Author: Tom Siegfried / Source: Science News
Long before there was a periodic table of the elements, there was no need for a table — just four chairs.
From ancient through medieval into early modern times, natural philosophers could count the known elements with the fingers of only one hand (with no need for the thumb).
All material reality, nearly every authority concurred, was built from only four elements. And those four elements had been identified in the fifth century B.C. by the imaginative and somewhat idiosyncratic Greek philosopher known as Empedocles of Acragas.Even though Empedocles had the true number of elements wrong, and the substances he identified aren’t actually elements anyway, he had more or less (less, I guess) the right idea. In fact, stripped of the literary embellishment in his poetic metaphors (and ignoring a few really weird ideas that didn’t make much sense), Empedocles articulated much of what passes today for sound scientific concepts. He basically identified the essence of modern notions of matter and force, and he dreamed up a theory of the universe that shares features with some current cosmological speculations.

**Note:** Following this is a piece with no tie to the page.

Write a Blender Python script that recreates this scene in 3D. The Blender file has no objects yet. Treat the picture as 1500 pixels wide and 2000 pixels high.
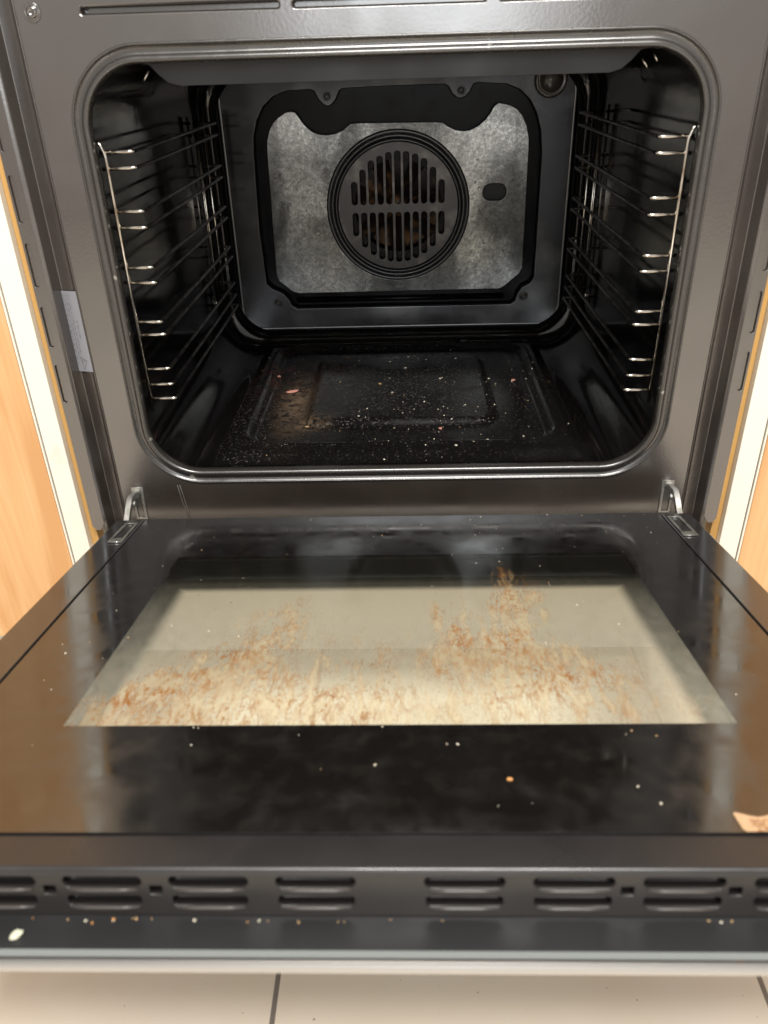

Empedocles was born in Sicily around 490 B.C., apparently into a prominent family (his grandfather, legend has it, was an Olympic champion chariot racer). By some accounts Empedocles promoted democracy (despite his aristocratic status) and supposedly declined an offer to be king of Acragas, his home city-state. His oratorical ability and skillful writings inspired Aristotle to declare Empedocles the founder of rhetoric. Empedocles may also have been a physician (he wrote a lot about physiological topics at any rate), he dabbled in magic, and even described a primitive notion of natural selection’s role in shaping the forms of organisms. But most of all, he deserves recognition as one of the great natural philosophers of antiquity.
Empedocles is most well-known for his theory that all matter consists of four elements — he called them “roots” — and named them for the Greek gods Zeus, Hera, Aidoneus and Nestis. They personified (or godified) the physical forms known as fire, earth, air and water (although experts do not agree about which god stood for which element). These elements, Empedocles declared, persist throughout recurring cycles of creation and destruction. That is, the various forms of matter and life and the structures of the everyday world are just mixtures of the elements in varying proportions.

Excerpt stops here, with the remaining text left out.